▶ [SHORT EXERCISE] What is needed is an exact copy of the lines from the one containing "Generate a Blender" to the one containing "except Exception: pass", both lines included, and no other lines.

Data entries:
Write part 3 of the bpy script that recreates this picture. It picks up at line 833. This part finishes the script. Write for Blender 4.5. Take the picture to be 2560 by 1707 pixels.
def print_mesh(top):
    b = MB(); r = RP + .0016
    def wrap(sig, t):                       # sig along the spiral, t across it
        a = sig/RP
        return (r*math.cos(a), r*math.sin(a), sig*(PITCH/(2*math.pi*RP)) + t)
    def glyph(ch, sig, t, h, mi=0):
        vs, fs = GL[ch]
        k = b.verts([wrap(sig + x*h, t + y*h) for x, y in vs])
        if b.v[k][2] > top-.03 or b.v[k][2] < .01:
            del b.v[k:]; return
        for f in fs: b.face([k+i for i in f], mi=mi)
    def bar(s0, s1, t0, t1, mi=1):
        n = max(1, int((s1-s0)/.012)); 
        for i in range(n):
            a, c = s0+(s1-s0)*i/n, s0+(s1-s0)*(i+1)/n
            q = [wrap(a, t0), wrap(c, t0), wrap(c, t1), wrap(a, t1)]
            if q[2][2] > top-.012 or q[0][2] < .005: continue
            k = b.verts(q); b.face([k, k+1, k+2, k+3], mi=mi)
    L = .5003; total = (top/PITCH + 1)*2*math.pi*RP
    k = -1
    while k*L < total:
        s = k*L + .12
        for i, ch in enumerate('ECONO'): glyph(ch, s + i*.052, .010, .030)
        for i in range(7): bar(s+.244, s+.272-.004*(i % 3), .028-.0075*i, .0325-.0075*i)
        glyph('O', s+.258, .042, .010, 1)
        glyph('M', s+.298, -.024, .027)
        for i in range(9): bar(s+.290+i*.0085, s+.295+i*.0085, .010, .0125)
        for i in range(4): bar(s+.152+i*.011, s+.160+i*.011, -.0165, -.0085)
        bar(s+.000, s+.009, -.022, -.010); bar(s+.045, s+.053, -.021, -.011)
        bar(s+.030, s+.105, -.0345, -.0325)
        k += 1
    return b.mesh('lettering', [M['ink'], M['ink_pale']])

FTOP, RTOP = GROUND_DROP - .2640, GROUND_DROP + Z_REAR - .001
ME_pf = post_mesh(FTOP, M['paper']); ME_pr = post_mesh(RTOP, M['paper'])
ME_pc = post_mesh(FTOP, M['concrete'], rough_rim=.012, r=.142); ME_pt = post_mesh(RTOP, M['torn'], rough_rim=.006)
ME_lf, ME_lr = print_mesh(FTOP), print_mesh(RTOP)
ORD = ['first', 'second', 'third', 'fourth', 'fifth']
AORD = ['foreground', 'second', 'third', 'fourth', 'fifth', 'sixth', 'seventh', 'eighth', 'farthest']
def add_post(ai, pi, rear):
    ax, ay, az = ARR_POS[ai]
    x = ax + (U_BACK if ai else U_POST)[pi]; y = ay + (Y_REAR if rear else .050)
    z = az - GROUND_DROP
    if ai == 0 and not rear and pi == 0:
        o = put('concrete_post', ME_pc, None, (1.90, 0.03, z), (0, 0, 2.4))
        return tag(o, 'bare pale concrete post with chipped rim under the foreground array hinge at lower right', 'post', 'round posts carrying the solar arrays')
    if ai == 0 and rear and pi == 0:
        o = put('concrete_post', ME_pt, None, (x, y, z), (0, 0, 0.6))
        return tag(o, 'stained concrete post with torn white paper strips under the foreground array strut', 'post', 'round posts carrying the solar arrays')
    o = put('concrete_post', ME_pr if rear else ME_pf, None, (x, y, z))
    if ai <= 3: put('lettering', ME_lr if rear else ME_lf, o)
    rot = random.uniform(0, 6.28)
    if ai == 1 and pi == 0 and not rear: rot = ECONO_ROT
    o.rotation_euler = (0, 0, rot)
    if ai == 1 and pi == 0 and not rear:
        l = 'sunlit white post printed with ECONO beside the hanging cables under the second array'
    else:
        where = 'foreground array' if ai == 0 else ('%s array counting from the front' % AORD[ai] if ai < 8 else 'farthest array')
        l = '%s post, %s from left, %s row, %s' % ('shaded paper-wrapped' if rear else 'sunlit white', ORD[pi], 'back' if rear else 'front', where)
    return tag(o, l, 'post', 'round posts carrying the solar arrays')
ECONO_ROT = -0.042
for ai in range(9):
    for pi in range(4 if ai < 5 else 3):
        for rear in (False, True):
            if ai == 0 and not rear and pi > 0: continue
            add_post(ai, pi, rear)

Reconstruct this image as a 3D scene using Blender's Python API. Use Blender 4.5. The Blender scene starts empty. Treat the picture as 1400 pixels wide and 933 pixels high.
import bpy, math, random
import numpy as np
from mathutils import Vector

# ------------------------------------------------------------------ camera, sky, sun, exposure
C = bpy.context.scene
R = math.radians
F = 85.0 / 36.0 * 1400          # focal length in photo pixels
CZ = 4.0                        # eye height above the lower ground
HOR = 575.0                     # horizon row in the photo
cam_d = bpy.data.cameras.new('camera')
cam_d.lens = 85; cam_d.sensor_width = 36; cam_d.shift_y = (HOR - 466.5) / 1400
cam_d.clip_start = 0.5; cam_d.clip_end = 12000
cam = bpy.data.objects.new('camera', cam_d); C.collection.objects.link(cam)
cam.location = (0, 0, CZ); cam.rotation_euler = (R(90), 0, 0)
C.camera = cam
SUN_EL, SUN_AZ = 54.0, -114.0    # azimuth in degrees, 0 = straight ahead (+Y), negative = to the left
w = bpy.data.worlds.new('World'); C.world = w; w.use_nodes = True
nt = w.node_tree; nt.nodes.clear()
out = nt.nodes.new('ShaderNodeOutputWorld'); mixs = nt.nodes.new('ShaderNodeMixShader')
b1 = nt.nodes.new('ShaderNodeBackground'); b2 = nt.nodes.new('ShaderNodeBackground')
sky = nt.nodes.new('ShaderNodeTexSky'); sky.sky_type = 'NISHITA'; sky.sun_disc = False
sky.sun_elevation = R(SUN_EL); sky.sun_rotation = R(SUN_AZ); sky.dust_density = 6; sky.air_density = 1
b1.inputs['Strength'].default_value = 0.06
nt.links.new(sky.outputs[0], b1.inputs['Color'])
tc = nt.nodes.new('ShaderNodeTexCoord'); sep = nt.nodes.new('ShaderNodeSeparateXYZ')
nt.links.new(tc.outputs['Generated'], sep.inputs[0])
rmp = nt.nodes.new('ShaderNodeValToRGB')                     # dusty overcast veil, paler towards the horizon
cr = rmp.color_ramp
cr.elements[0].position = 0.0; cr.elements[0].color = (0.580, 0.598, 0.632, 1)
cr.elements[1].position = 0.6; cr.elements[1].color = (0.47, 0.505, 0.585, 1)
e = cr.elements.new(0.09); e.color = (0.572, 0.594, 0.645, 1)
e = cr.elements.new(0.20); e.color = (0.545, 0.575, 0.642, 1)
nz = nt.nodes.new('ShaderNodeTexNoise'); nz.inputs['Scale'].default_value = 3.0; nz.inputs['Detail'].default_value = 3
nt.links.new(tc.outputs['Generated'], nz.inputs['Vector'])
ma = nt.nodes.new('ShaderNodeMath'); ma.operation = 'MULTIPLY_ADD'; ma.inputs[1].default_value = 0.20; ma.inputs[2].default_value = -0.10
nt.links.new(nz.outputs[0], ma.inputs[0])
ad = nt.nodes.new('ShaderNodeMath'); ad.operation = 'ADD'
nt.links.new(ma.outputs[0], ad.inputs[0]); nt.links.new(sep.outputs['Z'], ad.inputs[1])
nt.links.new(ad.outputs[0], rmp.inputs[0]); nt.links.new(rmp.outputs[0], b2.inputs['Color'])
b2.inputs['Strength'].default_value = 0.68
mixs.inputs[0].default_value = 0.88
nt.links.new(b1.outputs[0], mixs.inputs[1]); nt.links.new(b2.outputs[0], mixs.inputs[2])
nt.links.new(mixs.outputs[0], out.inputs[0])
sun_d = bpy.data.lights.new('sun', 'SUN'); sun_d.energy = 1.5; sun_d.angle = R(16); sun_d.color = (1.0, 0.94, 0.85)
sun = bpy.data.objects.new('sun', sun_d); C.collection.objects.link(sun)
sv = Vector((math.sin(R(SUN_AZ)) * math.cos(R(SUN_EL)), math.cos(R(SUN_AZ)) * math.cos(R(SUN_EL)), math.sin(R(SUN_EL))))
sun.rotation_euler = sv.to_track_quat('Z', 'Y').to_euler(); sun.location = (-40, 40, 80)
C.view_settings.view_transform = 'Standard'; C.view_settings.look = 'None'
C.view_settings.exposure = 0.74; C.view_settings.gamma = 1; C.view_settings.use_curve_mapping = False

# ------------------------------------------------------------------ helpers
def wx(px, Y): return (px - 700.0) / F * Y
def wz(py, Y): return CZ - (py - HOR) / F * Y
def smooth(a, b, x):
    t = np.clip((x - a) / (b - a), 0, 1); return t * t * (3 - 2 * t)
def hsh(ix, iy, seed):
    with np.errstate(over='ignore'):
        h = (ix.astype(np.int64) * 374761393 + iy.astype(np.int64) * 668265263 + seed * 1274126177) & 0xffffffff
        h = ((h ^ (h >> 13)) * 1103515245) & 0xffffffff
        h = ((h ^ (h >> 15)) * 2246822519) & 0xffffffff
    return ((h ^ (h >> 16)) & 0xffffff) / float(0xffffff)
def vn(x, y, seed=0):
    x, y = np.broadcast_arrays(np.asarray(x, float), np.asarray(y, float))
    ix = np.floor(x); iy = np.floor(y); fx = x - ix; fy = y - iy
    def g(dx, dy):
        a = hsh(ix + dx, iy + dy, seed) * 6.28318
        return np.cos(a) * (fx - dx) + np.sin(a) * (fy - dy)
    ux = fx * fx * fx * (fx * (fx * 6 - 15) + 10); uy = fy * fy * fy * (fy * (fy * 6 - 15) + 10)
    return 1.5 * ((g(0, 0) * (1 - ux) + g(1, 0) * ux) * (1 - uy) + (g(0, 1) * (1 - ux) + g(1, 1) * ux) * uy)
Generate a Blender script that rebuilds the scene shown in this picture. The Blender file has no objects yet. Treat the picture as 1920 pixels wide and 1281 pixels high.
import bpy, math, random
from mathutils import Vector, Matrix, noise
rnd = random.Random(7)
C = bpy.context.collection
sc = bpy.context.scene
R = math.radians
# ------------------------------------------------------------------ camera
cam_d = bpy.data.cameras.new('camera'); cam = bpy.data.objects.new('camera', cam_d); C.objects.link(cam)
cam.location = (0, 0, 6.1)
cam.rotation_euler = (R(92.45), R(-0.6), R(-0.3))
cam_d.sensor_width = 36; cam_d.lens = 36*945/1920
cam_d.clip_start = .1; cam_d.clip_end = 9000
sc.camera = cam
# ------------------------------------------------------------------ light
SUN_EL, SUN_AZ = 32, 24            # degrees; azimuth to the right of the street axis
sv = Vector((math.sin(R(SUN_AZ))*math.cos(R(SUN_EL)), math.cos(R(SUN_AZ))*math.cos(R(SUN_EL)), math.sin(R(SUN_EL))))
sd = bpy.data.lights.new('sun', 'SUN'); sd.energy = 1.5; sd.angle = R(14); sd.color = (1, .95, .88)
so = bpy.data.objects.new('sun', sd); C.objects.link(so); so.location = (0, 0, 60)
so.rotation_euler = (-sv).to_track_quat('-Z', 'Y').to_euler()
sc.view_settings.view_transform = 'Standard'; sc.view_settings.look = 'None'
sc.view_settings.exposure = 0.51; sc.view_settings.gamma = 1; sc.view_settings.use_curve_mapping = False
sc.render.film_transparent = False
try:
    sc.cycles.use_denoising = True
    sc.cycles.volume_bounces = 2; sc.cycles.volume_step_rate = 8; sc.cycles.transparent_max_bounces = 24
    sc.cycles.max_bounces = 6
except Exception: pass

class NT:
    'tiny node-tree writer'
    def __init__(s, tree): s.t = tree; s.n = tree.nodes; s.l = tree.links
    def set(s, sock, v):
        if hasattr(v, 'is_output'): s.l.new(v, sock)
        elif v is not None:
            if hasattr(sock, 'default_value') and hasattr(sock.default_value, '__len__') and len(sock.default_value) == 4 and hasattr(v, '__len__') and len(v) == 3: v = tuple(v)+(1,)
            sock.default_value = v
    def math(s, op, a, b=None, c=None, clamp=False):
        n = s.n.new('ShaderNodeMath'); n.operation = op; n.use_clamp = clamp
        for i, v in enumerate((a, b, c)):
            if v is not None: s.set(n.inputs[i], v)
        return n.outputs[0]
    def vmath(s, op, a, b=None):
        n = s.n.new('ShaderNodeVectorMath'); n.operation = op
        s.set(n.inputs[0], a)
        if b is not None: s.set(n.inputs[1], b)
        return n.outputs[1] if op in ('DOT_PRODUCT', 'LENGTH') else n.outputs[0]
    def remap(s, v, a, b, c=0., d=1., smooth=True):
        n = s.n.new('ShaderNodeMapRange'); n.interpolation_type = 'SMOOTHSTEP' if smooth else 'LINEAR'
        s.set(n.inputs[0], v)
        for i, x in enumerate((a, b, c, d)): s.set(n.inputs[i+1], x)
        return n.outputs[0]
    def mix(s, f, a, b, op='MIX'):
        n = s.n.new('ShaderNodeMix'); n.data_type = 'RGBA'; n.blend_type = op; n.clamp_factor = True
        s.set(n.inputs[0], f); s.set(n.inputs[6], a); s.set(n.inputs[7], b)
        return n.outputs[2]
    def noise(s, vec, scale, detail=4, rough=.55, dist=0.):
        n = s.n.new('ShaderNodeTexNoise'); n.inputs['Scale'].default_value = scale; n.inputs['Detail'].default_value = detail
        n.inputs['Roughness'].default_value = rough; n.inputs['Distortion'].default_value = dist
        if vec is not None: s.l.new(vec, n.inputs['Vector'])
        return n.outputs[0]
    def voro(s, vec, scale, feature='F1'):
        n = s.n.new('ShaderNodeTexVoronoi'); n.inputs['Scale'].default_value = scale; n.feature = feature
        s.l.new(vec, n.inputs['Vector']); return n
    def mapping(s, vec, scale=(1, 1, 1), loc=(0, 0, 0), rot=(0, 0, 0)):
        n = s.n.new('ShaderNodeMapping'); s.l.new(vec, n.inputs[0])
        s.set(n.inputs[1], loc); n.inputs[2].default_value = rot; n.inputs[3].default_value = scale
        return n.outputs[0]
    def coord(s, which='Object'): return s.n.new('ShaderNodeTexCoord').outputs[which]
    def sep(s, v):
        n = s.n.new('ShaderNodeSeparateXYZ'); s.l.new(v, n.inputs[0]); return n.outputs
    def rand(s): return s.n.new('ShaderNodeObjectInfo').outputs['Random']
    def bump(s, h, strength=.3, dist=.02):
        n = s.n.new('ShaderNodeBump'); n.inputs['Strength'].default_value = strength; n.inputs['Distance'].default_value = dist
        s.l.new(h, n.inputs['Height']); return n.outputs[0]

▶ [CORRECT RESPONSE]
Generate a Blender script that rebuilds the scene shown in this picture. The Blender file has no objects yet. Treat the picture as 1920 pixels wide and 1281 pixels high.
import bpy, math, random
from mathutils import Vector, Matrix, noise
rnd = random.Random(7)
C = bpy.context.collection
sc = bpy.context.scene
R = math.radians
# ------------------------------------------------------------------ camera
cam_d = bpy.data.cameras.new('camera'); cam = bpy.data.objects.new('camera', cam_d); C.objects.link(cam)
cam.location = (0, 0, 6.1)
cam.rotation_euler = (R(92.45), R(-0.6), R(-0.3))
cam_d.sensor_width = 36; cam_d.lens = 36*945/1920
cam_d.clip_start = .1; cam_d.clip_end = 9000
sc.camera = cam
# ------------------------------------------------------------------ light
SUN_EL, SUN_AZ = 32, 24            # degrees; azimuth to the right of the street axis
sv = Vector((math.sin(R(SUN_AZ))*math.cos(R(SUN_EL)), math.cos(R(SUN_AZ))*math.cos(R(SUN_EL)), math.sin(R(SUN_EL))))
sd = bpy.data.lights.new('sun', 'SUN'); sd.energy = 1.5; sd.angle = R(14); sd.color = (1, .95, .88)
so = bpy.data.objects.new('sun', sd); C.objects.link(so); so.location = (0, 0, 60)
so.rotation_euler = (-sv).to_track_quat('-Z', 'Y').to_euler()
sc.view_settings.view_transform = 'Standard'; sc.view_settings.look = 'None'
sc.view_settings.exposure = 0.51; sc.view_settings.gamma = 1; sc.view_settings.use_curve_mapping = False
sc.render.film_transparent = False
try:
    sc.cycles.use_denoising = True
    sc.cycles.volume_bounces = 2; sc.cycles.volume_step_rate = 8; sc.cycles.transparent_max_bounces = 24
    sc.cycles.max_bounces = 6
except Exception: pass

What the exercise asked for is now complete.